■ Prompt
Exactly the lines from the line with "by 1155 pixels." to the line with "stuff('edge_pipework', m, lambda" should be extracted, both included, with no other lines.

Records with scene code
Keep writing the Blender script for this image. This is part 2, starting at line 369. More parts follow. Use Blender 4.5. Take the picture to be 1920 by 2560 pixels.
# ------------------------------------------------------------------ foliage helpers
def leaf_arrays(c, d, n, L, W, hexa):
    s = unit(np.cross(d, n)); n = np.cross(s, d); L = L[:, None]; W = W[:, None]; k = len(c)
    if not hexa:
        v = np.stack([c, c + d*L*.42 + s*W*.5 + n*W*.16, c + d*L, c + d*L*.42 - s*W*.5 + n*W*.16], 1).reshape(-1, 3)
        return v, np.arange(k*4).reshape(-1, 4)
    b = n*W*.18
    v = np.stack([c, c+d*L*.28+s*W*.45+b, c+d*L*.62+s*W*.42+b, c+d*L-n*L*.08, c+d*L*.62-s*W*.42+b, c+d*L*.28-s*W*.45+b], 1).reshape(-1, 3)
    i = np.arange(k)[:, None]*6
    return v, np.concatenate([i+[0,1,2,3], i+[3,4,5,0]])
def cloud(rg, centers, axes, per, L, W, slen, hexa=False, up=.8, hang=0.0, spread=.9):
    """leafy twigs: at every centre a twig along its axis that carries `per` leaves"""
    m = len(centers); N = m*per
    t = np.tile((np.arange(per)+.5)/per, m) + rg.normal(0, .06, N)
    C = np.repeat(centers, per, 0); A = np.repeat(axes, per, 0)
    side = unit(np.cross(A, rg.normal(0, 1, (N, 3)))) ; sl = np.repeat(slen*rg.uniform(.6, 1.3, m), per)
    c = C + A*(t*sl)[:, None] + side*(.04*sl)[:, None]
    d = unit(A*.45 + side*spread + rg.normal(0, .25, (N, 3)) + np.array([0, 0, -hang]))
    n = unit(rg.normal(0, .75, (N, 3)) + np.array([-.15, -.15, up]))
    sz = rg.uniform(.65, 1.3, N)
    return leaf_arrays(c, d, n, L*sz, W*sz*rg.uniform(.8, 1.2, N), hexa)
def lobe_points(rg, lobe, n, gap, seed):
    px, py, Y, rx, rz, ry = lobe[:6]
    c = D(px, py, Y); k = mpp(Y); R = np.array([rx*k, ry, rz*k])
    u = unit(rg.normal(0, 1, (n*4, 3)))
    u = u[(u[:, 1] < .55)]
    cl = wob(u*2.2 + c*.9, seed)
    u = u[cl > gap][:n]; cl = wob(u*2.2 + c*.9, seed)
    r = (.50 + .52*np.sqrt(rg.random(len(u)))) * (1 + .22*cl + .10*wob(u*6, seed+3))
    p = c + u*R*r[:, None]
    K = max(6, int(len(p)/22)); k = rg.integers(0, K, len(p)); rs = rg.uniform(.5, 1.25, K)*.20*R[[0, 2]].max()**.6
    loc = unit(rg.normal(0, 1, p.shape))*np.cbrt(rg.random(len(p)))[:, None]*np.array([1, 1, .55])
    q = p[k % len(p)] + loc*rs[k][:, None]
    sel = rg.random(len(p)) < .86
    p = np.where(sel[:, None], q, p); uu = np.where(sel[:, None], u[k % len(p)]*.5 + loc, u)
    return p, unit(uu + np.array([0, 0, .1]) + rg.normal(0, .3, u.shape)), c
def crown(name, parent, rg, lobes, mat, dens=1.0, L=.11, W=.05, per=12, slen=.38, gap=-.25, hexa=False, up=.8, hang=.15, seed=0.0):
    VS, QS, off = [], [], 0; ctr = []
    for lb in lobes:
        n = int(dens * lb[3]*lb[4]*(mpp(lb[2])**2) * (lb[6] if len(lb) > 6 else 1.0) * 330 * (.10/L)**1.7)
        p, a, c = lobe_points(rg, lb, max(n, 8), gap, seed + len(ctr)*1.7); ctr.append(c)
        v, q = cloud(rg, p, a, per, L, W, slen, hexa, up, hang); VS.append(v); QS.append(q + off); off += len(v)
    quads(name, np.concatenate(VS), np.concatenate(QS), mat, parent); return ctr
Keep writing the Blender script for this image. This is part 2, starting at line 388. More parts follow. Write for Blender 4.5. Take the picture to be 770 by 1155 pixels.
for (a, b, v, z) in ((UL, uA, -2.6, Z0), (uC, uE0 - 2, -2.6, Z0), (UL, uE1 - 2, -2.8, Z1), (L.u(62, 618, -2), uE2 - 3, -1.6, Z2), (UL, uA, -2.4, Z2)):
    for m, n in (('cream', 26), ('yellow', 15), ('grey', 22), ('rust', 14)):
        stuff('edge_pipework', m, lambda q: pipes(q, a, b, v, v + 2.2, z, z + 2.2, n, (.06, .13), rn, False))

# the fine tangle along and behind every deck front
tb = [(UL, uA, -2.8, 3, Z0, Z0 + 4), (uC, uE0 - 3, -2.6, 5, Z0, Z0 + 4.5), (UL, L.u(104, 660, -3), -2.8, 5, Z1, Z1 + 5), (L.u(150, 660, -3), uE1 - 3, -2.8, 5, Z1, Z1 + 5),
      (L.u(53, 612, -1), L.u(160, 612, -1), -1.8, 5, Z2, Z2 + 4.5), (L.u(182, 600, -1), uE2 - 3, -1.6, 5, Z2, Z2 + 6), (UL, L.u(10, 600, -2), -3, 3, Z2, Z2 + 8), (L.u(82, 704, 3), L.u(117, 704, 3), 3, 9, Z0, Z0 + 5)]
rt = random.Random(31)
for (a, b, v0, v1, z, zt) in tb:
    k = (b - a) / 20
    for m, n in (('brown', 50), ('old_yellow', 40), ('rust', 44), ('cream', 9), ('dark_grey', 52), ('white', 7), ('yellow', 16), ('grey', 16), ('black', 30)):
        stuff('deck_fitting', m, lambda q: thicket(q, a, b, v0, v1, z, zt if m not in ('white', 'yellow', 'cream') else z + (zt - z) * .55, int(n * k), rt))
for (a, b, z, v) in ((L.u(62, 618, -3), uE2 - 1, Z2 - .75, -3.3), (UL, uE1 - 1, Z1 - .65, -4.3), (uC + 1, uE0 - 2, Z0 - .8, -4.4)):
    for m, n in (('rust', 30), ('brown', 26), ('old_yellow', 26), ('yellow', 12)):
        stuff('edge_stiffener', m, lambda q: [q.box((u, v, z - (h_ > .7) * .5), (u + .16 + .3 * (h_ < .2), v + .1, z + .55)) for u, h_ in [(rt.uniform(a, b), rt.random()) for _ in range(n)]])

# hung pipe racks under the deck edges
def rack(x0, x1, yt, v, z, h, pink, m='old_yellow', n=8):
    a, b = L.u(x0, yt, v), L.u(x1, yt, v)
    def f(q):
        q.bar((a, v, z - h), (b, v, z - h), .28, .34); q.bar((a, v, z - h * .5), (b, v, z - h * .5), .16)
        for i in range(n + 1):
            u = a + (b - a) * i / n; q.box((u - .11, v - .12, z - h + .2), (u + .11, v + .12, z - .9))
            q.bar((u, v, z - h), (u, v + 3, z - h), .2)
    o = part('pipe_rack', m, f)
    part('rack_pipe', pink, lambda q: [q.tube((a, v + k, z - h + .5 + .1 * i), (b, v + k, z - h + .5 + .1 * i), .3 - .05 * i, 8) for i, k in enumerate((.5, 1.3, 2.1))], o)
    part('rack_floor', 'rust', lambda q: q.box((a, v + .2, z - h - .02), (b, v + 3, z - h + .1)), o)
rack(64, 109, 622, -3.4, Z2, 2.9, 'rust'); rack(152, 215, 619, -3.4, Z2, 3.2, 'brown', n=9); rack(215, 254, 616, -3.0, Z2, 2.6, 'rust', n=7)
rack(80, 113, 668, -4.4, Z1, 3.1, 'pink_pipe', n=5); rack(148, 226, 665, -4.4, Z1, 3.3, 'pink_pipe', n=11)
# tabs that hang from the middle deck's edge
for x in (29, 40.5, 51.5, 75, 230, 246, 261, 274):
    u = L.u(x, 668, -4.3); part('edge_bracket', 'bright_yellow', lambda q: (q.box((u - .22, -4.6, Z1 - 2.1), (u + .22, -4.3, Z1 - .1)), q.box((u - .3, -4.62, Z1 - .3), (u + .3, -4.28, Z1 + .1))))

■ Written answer
Keep writing the Blender script for this image. This is part 2, starting at line 388. More parts follow. Write for Blender 4.5. Take the picture to be 770 by 1155 pixels.
for (a, b, v, z) in ((UL, uA, -2.6, Z0), (uC, uE0 - 2, -2.6, Z0), (UL, uE1 - 2, -2.8, Z1), (L.u(62, 618, -2), uE2 - 3, -1.6, Z2), (UL, uA, -2.4, Z2)):
    for m, n in (('cream', 26), ('yellow', 15), ('grey', 22), ('rust', 14)):
        stuff('edge_pipework', m, lambda q: pipes(q, a, b, v, v + 2.2, z, z + 2.2, n, (.06, .13), rn, False))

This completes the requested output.